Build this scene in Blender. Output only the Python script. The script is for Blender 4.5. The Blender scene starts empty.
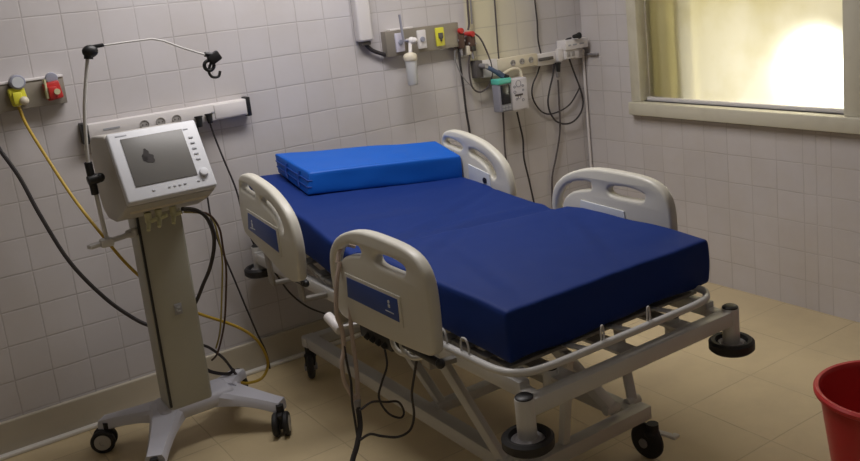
==
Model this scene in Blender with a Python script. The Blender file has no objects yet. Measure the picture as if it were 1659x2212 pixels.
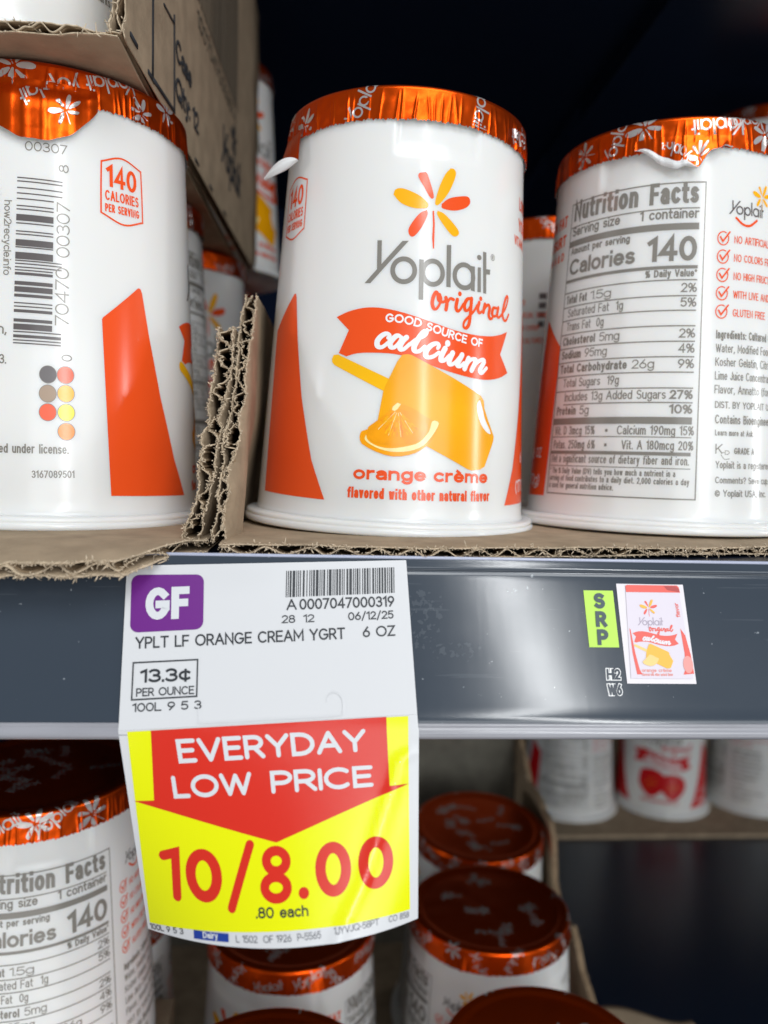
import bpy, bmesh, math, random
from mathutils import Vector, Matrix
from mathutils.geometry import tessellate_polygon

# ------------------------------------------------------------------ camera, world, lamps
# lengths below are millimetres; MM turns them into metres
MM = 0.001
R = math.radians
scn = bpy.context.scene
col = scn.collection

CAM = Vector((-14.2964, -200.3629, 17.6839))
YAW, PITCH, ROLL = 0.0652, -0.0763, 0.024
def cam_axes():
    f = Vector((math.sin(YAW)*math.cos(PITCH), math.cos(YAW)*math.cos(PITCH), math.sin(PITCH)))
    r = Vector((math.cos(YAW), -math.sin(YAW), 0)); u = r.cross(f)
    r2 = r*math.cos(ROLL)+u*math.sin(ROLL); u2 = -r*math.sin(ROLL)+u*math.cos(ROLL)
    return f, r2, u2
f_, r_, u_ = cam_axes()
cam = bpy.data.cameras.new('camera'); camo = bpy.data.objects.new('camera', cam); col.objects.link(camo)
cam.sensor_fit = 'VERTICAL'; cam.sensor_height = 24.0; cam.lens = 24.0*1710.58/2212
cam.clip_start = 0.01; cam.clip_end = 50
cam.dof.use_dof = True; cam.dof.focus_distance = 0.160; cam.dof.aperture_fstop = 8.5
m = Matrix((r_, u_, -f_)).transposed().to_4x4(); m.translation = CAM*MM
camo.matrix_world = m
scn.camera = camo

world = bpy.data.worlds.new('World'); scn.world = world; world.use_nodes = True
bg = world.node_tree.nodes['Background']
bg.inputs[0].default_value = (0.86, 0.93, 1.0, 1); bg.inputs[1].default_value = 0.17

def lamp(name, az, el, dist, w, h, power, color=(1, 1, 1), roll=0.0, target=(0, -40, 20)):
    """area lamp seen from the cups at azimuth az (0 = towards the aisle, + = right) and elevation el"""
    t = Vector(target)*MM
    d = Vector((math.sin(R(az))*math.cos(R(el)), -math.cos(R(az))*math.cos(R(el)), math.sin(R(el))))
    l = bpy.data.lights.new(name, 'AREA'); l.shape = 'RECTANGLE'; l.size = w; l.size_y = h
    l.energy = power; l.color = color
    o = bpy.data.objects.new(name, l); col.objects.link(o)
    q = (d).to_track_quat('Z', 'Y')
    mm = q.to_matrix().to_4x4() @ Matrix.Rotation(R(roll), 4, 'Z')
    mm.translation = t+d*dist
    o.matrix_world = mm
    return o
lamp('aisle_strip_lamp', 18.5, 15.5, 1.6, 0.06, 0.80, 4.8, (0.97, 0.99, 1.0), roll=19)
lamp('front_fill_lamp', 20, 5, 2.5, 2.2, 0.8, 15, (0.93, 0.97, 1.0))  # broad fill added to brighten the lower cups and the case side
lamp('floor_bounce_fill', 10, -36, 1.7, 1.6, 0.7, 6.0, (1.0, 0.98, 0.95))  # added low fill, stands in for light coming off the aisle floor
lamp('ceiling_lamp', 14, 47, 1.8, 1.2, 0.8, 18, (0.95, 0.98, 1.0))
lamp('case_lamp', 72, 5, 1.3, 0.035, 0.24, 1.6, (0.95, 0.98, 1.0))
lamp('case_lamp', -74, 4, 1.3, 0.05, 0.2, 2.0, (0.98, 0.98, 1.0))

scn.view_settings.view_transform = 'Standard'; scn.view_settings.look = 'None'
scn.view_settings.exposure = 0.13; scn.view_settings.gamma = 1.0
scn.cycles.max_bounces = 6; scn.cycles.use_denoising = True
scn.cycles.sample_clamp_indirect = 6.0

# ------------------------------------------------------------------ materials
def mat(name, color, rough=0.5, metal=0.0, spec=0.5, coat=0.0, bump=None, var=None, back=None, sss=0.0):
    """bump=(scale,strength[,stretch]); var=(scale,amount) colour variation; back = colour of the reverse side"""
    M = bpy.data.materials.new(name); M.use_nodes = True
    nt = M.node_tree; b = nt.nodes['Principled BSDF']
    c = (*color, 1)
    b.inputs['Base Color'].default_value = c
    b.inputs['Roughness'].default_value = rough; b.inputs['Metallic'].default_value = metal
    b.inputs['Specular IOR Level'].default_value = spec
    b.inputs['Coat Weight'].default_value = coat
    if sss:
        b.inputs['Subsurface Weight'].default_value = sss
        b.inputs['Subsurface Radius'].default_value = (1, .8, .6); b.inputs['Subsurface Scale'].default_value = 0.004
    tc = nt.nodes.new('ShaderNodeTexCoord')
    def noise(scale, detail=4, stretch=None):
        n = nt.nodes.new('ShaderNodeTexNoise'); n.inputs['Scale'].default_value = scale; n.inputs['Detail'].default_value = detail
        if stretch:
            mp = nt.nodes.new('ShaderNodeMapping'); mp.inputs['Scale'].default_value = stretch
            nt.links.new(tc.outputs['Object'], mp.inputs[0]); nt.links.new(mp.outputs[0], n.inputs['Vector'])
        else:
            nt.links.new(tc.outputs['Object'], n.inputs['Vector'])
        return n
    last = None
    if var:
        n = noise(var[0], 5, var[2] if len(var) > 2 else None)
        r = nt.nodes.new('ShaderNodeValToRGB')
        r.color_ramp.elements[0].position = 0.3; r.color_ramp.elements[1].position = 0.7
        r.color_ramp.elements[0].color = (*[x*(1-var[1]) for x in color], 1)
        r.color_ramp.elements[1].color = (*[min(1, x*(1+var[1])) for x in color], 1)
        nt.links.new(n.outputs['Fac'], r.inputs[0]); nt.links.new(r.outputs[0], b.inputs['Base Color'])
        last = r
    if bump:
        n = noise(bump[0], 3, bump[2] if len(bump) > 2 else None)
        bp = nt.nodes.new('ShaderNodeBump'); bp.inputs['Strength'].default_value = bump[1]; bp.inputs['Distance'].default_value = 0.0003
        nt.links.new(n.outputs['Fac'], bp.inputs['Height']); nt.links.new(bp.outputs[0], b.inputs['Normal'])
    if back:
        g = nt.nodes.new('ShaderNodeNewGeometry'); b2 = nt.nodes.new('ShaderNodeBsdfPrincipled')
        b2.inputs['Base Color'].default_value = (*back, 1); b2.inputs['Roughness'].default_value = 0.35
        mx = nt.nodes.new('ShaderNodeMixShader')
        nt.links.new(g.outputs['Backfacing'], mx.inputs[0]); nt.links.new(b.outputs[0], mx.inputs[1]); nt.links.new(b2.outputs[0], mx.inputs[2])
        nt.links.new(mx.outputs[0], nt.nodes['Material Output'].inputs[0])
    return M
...
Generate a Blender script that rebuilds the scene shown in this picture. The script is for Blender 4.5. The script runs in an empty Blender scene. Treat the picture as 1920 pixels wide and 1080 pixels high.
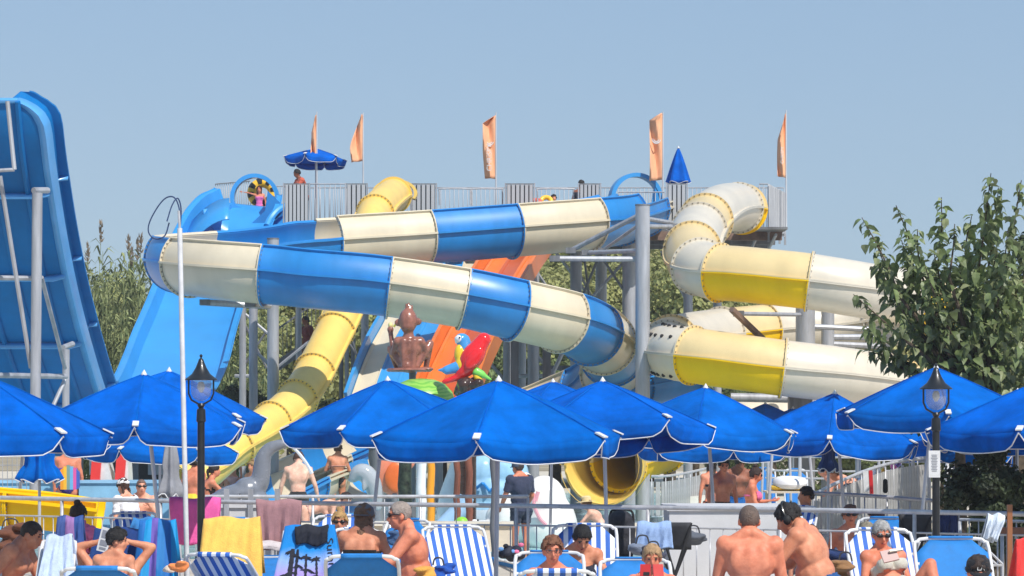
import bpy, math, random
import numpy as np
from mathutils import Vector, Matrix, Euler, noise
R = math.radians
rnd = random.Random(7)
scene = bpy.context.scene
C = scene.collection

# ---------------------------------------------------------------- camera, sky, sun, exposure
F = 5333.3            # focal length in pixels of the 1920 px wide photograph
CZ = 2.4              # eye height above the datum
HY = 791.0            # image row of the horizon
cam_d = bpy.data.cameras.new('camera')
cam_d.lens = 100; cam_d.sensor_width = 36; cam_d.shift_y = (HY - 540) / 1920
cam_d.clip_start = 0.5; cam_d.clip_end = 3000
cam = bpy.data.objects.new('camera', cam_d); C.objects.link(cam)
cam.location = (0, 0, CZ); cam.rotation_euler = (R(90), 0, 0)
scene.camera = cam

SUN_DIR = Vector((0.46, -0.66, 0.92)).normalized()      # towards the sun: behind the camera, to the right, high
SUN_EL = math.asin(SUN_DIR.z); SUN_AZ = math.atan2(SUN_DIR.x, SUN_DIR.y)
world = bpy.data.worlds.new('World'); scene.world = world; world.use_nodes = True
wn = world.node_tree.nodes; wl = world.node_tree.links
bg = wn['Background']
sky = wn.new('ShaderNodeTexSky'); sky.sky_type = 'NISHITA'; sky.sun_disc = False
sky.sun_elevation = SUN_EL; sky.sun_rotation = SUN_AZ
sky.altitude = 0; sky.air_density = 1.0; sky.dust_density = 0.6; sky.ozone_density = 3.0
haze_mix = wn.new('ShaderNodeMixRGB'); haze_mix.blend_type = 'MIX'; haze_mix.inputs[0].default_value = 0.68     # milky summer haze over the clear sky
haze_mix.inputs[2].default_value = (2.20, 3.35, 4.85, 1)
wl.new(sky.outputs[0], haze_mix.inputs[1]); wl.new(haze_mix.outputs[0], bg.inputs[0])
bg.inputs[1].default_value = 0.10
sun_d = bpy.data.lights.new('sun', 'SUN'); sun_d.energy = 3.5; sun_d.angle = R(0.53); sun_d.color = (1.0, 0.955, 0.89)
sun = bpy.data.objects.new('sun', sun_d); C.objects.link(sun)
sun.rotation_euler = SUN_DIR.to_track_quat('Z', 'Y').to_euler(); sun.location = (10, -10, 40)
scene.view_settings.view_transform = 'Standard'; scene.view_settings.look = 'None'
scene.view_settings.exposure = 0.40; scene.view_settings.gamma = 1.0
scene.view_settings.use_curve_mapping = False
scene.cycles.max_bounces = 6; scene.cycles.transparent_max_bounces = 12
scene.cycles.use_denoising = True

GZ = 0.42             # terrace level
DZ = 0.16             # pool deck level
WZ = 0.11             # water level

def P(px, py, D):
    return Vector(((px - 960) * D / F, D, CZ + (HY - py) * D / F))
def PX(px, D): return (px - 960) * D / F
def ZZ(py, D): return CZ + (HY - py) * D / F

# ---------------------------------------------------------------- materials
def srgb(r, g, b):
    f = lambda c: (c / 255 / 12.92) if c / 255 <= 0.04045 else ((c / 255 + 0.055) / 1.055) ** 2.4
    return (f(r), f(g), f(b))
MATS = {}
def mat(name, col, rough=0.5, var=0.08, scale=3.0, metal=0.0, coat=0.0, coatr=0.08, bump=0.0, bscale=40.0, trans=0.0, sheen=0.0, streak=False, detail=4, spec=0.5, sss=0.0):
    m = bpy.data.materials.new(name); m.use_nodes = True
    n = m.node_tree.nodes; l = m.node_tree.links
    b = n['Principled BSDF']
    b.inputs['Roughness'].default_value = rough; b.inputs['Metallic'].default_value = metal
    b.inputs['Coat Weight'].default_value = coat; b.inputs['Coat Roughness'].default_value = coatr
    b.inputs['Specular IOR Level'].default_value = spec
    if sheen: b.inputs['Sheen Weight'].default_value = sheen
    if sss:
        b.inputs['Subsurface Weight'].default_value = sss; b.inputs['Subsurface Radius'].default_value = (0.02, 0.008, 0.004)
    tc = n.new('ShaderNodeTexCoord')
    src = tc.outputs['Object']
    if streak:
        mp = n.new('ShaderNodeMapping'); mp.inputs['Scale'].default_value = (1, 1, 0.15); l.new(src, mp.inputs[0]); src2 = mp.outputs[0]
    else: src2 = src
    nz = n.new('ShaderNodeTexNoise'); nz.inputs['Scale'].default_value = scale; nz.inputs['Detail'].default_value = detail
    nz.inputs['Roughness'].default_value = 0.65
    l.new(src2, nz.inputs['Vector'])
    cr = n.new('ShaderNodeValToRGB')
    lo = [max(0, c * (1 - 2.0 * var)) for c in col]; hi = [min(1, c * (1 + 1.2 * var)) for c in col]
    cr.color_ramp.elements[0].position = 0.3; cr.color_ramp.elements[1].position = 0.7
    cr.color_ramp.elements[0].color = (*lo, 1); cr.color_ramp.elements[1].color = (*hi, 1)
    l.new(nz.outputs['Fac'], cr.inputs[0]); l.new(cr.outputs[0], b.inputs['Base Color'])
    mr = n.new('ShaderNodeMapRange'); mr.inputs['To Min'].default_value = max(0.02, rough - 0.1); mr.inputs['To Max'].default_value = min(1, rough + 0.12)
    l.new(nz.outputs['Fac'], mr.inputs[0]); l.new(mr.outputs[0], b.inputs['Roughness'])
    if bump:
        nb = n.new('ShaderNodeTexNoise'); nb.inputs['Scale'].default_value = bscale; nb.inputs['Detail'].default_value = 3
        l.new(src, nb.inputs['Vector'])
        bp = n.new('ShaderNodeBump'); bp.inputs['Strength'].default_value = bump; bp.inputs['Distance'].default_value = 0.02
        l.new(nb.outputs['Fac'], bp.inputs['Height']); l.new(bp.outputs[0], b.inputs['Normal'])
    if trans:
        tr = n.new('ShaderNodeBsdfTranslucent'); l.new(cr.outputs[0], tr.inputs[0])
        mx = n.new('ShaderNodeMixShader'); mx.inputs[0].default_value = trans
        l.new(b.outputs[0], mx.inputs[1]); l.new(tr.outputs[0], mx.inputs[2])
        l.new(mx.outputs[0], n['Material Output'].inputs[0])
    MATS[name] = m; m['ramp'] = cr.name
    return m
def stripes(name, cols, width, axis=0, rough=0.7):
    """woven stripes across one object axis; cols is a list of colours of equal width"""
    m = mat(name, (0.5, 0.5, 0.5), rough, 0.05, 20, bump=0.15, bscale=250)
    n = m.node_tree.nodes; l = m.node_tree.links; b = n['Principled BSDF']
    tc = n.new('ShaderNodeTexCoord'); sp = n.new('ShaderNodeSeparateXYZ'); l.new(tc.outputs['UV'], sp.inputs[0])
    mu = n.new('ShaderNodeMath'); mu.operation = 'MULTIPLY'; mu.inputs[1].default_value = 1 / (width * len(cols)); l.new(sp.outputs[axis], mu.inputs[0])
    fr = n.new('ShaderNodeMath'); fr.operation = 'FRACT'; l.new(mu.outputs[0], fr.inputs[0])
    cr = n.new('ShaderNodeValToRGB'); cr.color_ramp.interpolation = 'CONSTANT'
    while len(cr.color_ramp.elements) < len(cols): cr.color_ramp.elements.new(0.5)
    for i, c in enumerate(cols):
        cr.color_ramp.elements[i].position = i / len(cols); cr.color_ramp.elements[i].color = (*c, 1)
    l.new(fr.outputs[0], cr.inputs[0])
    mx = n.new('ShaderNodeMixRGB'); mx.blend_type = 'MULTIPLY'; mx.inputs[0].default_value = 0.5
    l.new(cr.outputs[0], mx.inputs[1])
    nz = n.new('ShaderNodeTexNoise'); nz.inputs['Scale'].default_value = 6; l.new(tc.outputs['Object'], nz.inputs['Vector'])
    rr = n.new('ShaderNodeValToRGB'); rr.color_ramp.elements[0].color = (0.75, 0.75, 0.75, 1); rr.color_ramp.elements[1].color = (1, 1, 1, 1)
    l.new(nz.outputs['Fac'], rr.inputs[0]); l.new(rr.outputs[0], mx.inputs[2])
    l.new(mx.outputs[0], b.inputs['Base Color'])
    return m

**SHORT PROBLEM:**
Output exactly the lines from the one containing "Generate a Blender" through the one containing "scene.camera = cam", both included, and nothing else; leave out any pictures.

**EXERCISE OUTPUT:**
Generate a Blender script that rebuilds the scene shown in this picture. The script is for Blender 4.5. The script runs in an empty Blender scene. Treat the picture as 1920 pixels wide and 1080 pixels high.
import bpy, math, random
import numpy as np
from mathutils import Vector, Matrix, Euler, noise
R = math.radians
rnd = random.Random(7)
scene = bpy.context.scene
C = scene.collection

# ---------------------------------------------------------------- camera, sky, sun, exposure
F = 5333.3            # focal length in pixels of the 1920 px wide photograph
CZ = 2.4              # eye height above the datum
HY = 791.0            # image row of the horizon
cam_d = bpy.data.cameras.new('camera')
cam_d.lens = 100; cam_d.sensor_width = 36; cam_d.shift_y = (HY - 540) / 1920
cam_d.clip_start = 0.5; cam_d.clip_end = 3000
cam = bpy.data.objects.new('camera', cam_d); C.objects.link(cam)
cam.location = (0, 0, CZ); cam.rotation_euler = (R(90), 0, 0)
scene.camera = cam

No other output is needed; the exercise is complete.